Minister obrony Rosji poinformował w poniedziałek, że w ciągu dwóch tygodni zostanie przekazany Syrii system obrony przeciwlotniczej S-300.
– W ciągu dwóch tygodni syryjskim siłom zbrojnym będzie przekazany nowoczesny system obrony przeciwlotniczej S-300. Może on przechwytywać środki napadu powietrznego na odległość ponad 250 km i jednocześnie uderzać kilka celów powietrznych – podkreślił minister Siergiej Szojgu.
Wcześniej w poniedziałek dziennik “Kommiersant” podał, że po incydencie z rosyjskim samolotem wojskowym Ił-20, zestrzelonym u wybrzeży Syrii, Rosja może w tym kraju rozlokować systemy obrony przeciwlotniczej S-300, co z kolei może zmusić Izrael do ograniczenia ataków w Syrii.
Przekazane wcześniej Syrii rosyjskie przeciwlotnicze zestawy rakietowe S-200 zostały 17 września użyte do zestrzelenia rosyjskiego samolotu Ił-20. Syryjczycy i ich sojusznicy Rosjanie zrzucają winę na lotnictwo Izraela – również sojusznika Rosji.

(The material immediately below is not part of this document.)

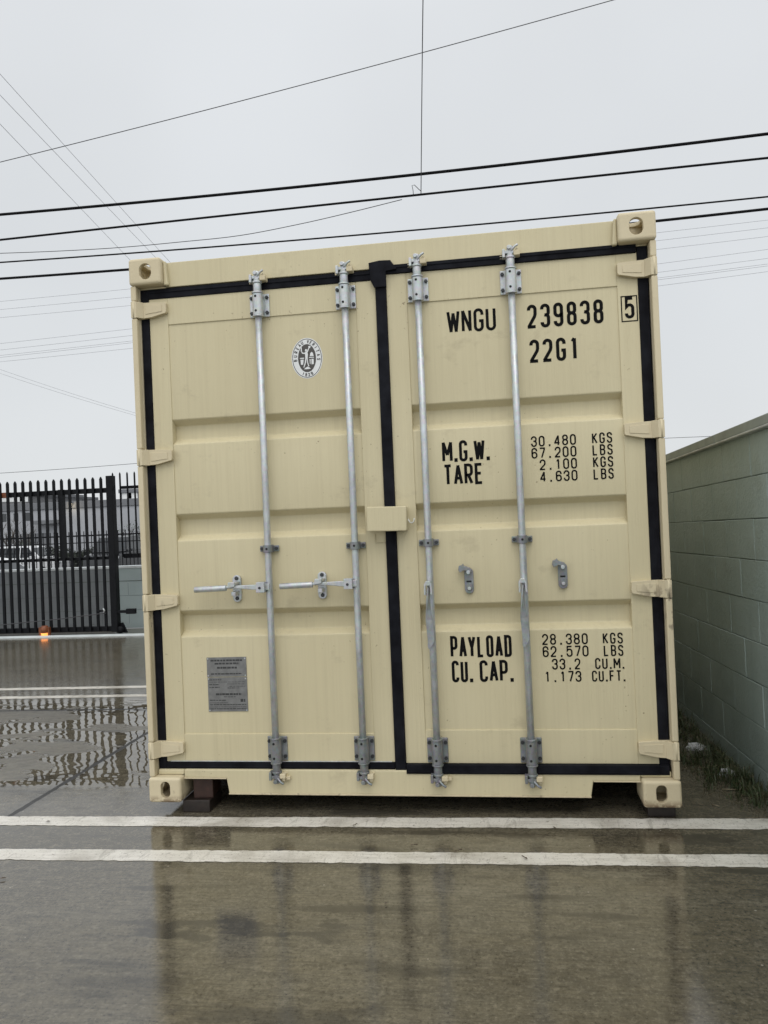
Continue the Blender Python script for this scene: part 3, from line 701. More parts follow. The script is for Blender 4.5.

Izraelscy lotnicy, który wrócili w swoją przestrzeń powietrzną po zbombardowaniu celów w prowincji Latakia, mieli sprowokować załogi S-200 do ostrzału, gdy rosyjski samolot podchodził do lądowania.
Izrael deklaruje, że nadal będzie niszczył obiekty terrorystów Hezbollahu i ich irańskich sojuszników działających na terytorium Syrii. Rosja i Izrael podpisały w lipcu porozumienie o wzajemnej nietykalności swoich samolotów operujących nad Syrią.